-- Begin Supplied records --
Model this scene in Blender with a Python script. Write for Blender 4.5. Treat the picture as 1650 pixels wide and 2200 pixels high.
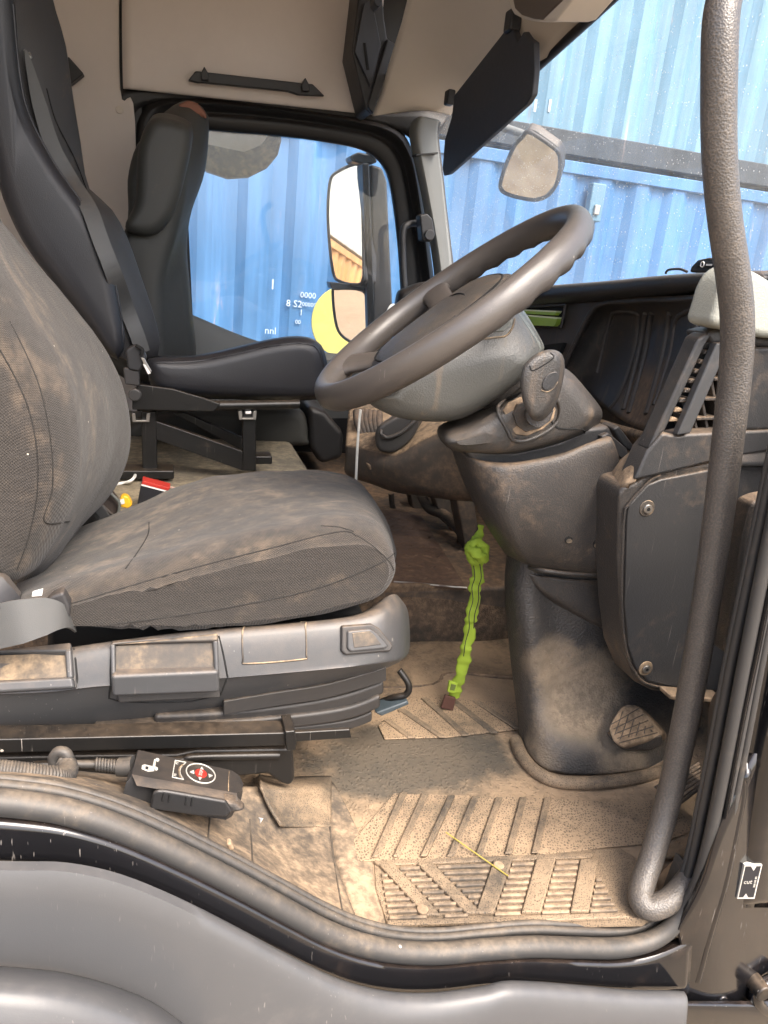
import bpy, bmesh, math, random
from mathutils import Vector, Matrix
from mathutils.bvhtree import BVHTree
random.seed(7)
for _o in list(bpy.data.objects): bpy.data.objects.remove(_o)
S = bpy.context.scene
COL = S.collection
R = math.radians

# ------------------------------------------------------------------ camera
# X = forwards in the truck, Y = across the cab away from the open door, Z = up.
# Cab floor is z = 0; metres.
FPX, PX, PY = 1600.0, 825.0, 1100.0
CAM = Vector((0.0, -0.75, 0.76))
YAW, PITCH, ROLL = R(17.0), R(17.5), R(5.9)
_f0 = Vector((math.sin(YAW), math.cos(YAW), 0)); _r0 = Vector((math.cos(YAW), -math.sin(YAW), 0)); _u0 = Vector((0, 0, 1))
FWD = _f0*math.cos(PITCH) - _u0*math.sin(PITCH)
_up = _u0*math.cos(PITCH) + _f0*math.sin(PITCH)
RGT = _r0*math.cos(ROLL) + _up*math.sin(ROLL)
UPV = _up*math.cos(ROLL) - _r0*math.sin(ROLL)
cam_d = bpy.data.cameras.new('camera'); cam = bpy.data.objects.new('camera', cam_d); COL.objects.link(cam)
cam.matrix_world = Matrix(((RGT.x, UPV.x, -FWD.x, CAM.x), (RGT.y, UPV.y, -FWD.y, CAM.y), (RGT.z, UPV.z, -FWD.z, CAM.z), (0, 0, 0, 1)))
cam_d.sensor_fit = 'HORIZONTAL'; cam_d.sensor_width = 36.0; cam_d.lens = 36.0*FPX/1650.0
cam_d.clip_start = 0.02; cam_d.clip_end = 400
S.camera = cam
S.render.resolution_x = 768; S.render.resolution_y = 1024

# ------------------------------------------------------------------ light
SUN_AZ, SUN_EL = R(158.0), R(54.0)          # azimuth clockwise from +Y
sd = Vector((math.sin(SUN_AZ)*math.cos(SUN_EL), math.cos(SUN_AZ)*math.cos(SUN_EL), math.sin(SUN_EL)))
W = bpy.data.worlds.new('World'); S.world = W; W.use_nodes = True
_nt = W.node_tree; _bg = _nt.nodes['Background']
_sky = _nt.nodes.new('ShaderNodeTexSky'); _sky.sky_type = 'NISHITA'; _sky.sun_disc = False
_sky.sun_elevation = SUN_EL; _sky.sun_rotation = SUN_AZ; _sky.dust_density = 5.0; _sky.air_density = 1.0; _sky.ozone_density = 0.6
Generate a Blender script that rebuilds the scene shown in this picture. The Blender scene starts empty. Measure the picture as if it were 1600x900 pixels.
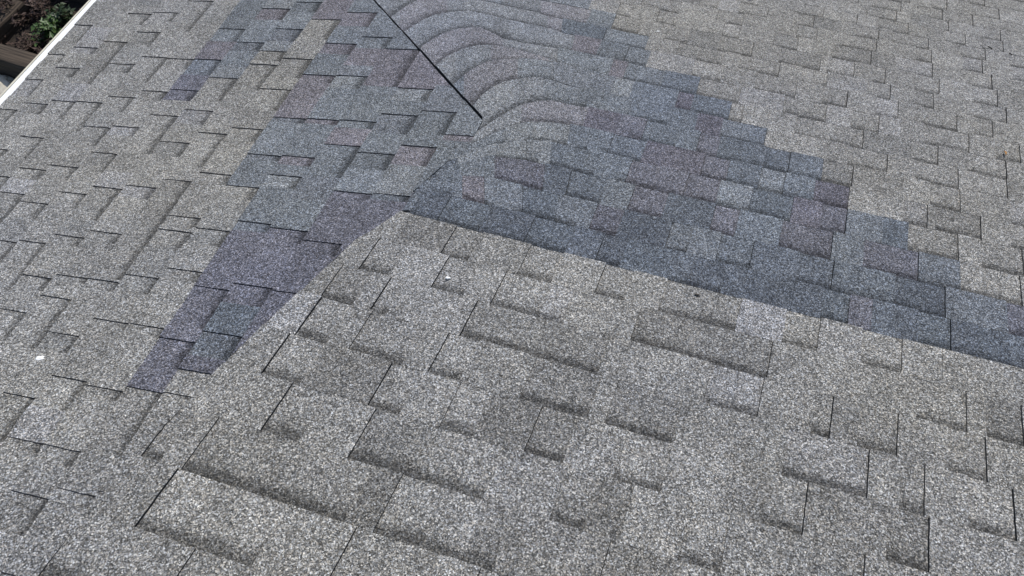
import bpy, math, random, bisect
from mathutils import Vector, Matrix, noise

# ------------------------------------------------------------------ camera, light, exposure
F = 1100.0                                  # focal length in photo pixels (photo 1600 wide)
SC = bpy.context.scene
def norm(v): return Vector(v).normalized()
UPC = norm((-.023, .44, .898))              # world up in camera axes
fwd = Vector((0, 0, -1))
YR = (fwd - UPC * fwd.dot(UPC)).normalized()
XR = YR.cross(UPC).normalized()
ROT = Matrix((XR, YR, UPC))                 # camera -> world
CAMZ = 4.6
CAMP = Vector((0, 0, CAMZ))
cam = bpy.data.objects.new('camera', bpy.data.cameras.new('camera'))
SC.collection.objects.link(cam)
cam.matrix_world = Matrix.Translation(CAMP) @ ROT.to_4x4()
cam.data.sensor_width = 36; cam.data.lens = 36 * F / 1600
cam.data.clip_start = .05; cam.data.clip_end = 400
SC.camera = cam

SUN_EL, SUN_AZ = 52, 23                     # azimuth clockwise from +Y (away from the viewer)
w = bpy.data.worlds.new('World'); SC.world = w; w.use_nodes = True
nt = w.node_tree; bg = nt.nodes['Background']
sky = nt.nodes.new('ShaderNodeTexSky'); sky.sky_type = 'NISHITA'; sky.sun_disc = False
sky.sun_elevation = math.radians(SUN_EL); sky.sun_rotation = math.radians(SUN_AZ)
nt.links.new(sky.outputs[0], bg.inputs[0]); bg.inputs[1].default_value = .11
sl = bpy.data.lights.new('sun', 'SUN'); sl.energy = 2.9; sl.angle = math.radians(.6); sl.color = (1, .965, .91)
so = bpy.data.objects.new('sun', sl); SC.collection.objects.link(so)
e, a = math.radians(SUN_EL), math.radians(SUN_AZ)
so.rotation_euler = Vector((math.sin(a) * math.cos(e), math.cos(a) * math.cos(e), math.sin(e))).to_track_quat('Z', 'Y').to_euler()
SC.view_settings.view_transform = 'Standard'; SC.view_settings.look = 'None'
SC.view_settings.exposure = 0.16; SC.view_settings.gamma = 1
try: SC.view_settings.use_curve_mapping = False
except Exception: pass
random.seed(7)

# ------------------------------------------------------------------ the roof surface
# two slopes that fold softly into each other along a bent hip; measured in metres on the main slope
NC = norm((.07, .70, .71))                  # normal of the main slope in camera axes
HR = 1.452                                  # eye height over the main slope
NW = ROT @ NC
def ray(px, py): return Vector((px - 800, -(py - 450), -F))
def plane_uv(q):                            # camera space point on the plane -> 2-D metres
    return q.dot(UA), q.dot(VA)
UA = norm((1, 0, 0)); UA = (UA - NC * UA.dot(NC)).normalized(); VA = NC.cross(UA)
HIP = [(310,-300),(585,0),(757,187),(735,225),(690,262),(648,300),(629,331),(600,350),(555,378),(400,522),(330,590),(290,635),(200,725),(127,815),(62,900),(-180,1250)]
def on_plane(px, py, g=0.0):
    r = ray(px, py); return r * (-(HR - g) / r.dot(NC))
_h = [plane_uv(on_plane(*p)) for p in HIP]; _h.sort(key=lambda t: t[1])
def _hu(v):
    if v <= _h[0][1]: return _h[0][0]
    for (u0, v0), (u1, v1) in zip(_h, _h[1:]):
        if v <= v1: return u0 + (u1 - u0) * (v - v0) / (v1 - v0 + 1e-9)
    return _h[-1][0]
_tab = []
for i in range(-160, 400):                  # smoothed fold line
    v = i * .02
    _tab.append(sum(_hu(v + d * .05) for d in range(-6, 7)) / 13)
def hip_u(v):
    t = max(0, min(len(_tab) - 2, (v + 3.2) / .02)); i = int(t); return _tab[i] + (_tab[i + 1] - _tab[i]) * (t - i)
_bc = plane_uv(on_plane(800, 95))
def swell(u, v):
    d = hip_u(v) - u
    s = .12
    sp = s * math.log1p(math.exp(min(30, d / s))) if d / s < 30 else d
    r2 = (u - _bc[0]) ** 2 + (v - _bc[1]) ** 2
    wv = noise.noise(Vector((u * 1.7, v * 1.7, 3.1))) * .006
    return -.15 * sp + .015 * math.exp(-r2 / (2 * .19 ** 2)) + wv
def P(px, py, h=0.0):                       # photo pixel on the roof -> world point, h metres above the roof surface
    q = on_plane(px, py); g = 0.0
    for _ in range(2):
        g = swell(*plane_uv(q)); q = on_plane(px, py, g)
    return CAMP + ROT @ q + NW * h
def ppm(px, py):                            # photo pixels per metre about here
    return 10.0 / (P(px + 5, py) - P(px - 5, py)).length

# ------------------------------------------------------------------ helpers
def link(o, parent=None):
    SC.collection.objects.link(o)
    if parent: o.parent = parent
    return o
def tag(o, label=None, cat=None, group=None, kind=None):
    for k, v in (('label', label), ('category', cat), ('group', group), ('kind', kind)):
        if v: o[k] = v
    return o
def mesh(name, vs, fs, mats, parent=None, mi=None, smooth=False):
    me = bpy.data.meshes.new(name); me.from_pydata([tuple(v) for v in vs], [], fs)
    for m in mats: me.materials.append(m)
    if mi: me.polygons.foreach_set('material_index', mi)
    if smooth: me.polygons.foreach_set('use_smooth', [True] * len(me.polygons))
    me.update()
    return link(bpy.data.objects.new(name, me), parent)
class NT:
    def __init__(s, name):
        s.m = bpy.data.materials.new(name); s.m.use_nodes = True; s.t = s.m.node_tree
        s.b = s.t.nodes['Principled BSDF']
        s.tc = s.t.nodes.new('ShaderNodeTexCoord')
    def n(s, typ, ins=None, **kw):
        x = s.t.nodes.new(typ)
        for k, v in kw.items(): setattr(x, k, v)
        for k, v in (ins or {}).items():
            if hasattr(v, 'is_output') or isinstance(v, bpy.types.NodeSocket): s.t.links.new(v, x.inputs[k])
            else: x.inputs[k].default_value = v
        return x
    def noise(s, scale, detail=2, rough=.5):
        return s.n('ShaderNodeTexNoise', {'Vector': s.tc.outputs['Object'], 'Scale': scale, 'Detail': detail, 'Roughness': rough}).outputs['Fac']
    def ramp(s, f, pts, interp='LINEAR'):
        r = s.n('ShaderNodeValToRGB', {0: f}); cr = r.color_ramp; cr.interpolation = interp
        while len(cr.elements) < len(pts): cr.elements.new(.5)
        for el, (p, c) in zip(cr.elements, pts):
            el.position = p; el.color = (c, c, c, 1) if not isinstance(c, tuple) else c + (1,)
        return r.outputs[0]
    def mul(s, a, b, f=1.0, mode='MULTIPLY'):
        x = s.n('ShaderNodeMix', data_type='RGBA', blend_type=mode)
        x.inputs[0].default_value = f
        for i, v in ((6, a), (7, b)):
            if isinstance(v, bpy.types.NodeSocket): s.t.links.new(v, x.inputs[i])
            else: x.inputs[i].default_value = v
        return x.outputs[2]
    def bump(s, h, st, dist):
        x = s.n('ShaderNodeBump', {'Height': h, 'Strength': st, 'Distance': dist}); s.t.links.new(x.outputs[0], s.b.inputs['Normal'])
    def col(s, c): s.t.links.new(c, s.b.inputs['Base Color'])
    def set(s, **kw):
        for k, v in kw.items(): s.b.inputs[k.replace('_', ' ')].default_value = v

def granule_material():
    s = NT('mineral granules')
    att = s.n('ShaderNodeAttribute', attribute_name='blend').outputs['Color']
    band = s.n('ShaderNodeAttribute', attribute_name='band').outputs['Fac']
    vo = s.n('ShaderNodeTexVoronoi', {'Vector': s.tc.outputs['Object'], 'Scale': 330.0, 'Randomness': 1.0}, feature='F1')
    sep = s.n('ShaderNodeSeparateColor', {0: vo.outputs['Color']})
    g1 = s.ramp(sep.outputs[0], [(0, .26), (.25, .52), (.6, .98), (.85, 1.5), (1, 2.4)])
    vo2 = s.n('ShaderNodeTexVoronoi', {'Vector': s.tc.outputs['Object'], 'Scale': 520.0}, feature='F1')
    sep2 = s.n('ShaderNodeSeparateColor', {0: vo2.outputs['Color']})
    g2 = s.ramp(sep2.outputs[1], [(0, .45), (.5, 1.0), (1, 1.6)])
    big = s.ramp(s.noise(7, 4, .6), [(.25, .86), (.75, 1.12)])
    mid = s.ramp(s.noise(30, 4, .65), [(.25, .80), (.75, 1.16)])
    # granule tint: a few warm and a few bluish grains
    tint = s.ramp(sep.outputs[2], [(0, (1.06, 1.0, .92)), (.5, (1, 1, 1)), (1, (.93, .98, 1.07))])
    hue = s.ramp(s.noise(1.3, 3, .6), [(.35, (1.015, 1.0, .965)), (.65, (.985, .99, 1.02))])
    stain = s.ramp(s.noise(3.2, 6, .7), [(.3, .93), (.5, 1.0), (.75, 1.03)])
    c = s.mul(att, g1); c = s.mul(c, hue); c = s.mul(c, stain); c = s.mul(c, g2); c = s.mul(c, big); c = s.mul(c, mid); c = s.mul(c, tint)
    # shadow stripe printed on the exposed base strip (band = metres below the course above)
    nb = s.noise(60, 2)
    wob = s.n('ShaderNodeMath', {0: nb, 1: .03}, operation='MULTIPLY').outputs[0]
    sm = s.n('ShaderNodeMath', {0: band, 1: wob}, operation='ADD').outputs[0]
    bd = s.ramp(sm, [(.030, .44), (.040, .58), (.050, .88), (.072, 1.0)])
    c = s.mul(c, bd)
    s.col(c); s.set(Roughness=.95); s.b.inputs['Specular IOR Level'].default_value = .15
    hgt = s.n('ShaderNodeMath', {0: vo.outputs['Distance'], 1: sep.outputs[0]}, operation='ADD').outputs[0]
    s.bump(hgt, .5, .0015)
    return s.m
def asphalt_edge():
    s = NT('cut asphalt edge'); s.col(s.ramp(s.noise(220, 3), [(.3, .02), (.8, .10)])); s.set(Roughness=.9); return s.m
M_GR = granule_material(); M_ED = asphalt_edge()
def simple(name, c0, c1, scale, rough=.7, detail=4, bump=0, bscale=None, metal=0):
    s = NT(name); n = s.noise(scale, detail, .6)
    s.col(s.ramp(n, [(.3, c0), (.7, c1)])); s.set(Roughness=rough, Metallic=metal)
    if bump: s.bump(s.noise(bscale or scale * 3, 4, .65), 1.0, bump)
    return s.m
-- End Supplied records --
**Task brief**
Repeat only the lines from the one with "Generate a Blender" down to the one with "from mathutils import Vector, Matrix, noise", word for word and both included, and leave the pictures out.

**Exercise solution**
Generate a Blender script that rebuilds the scene shown in this picture. The Blender scene starts empty. Measure the picture as if it were 1600x900 pixels.
import bpy, math, random, bisect
from mathutils import Vector, Matrix, noise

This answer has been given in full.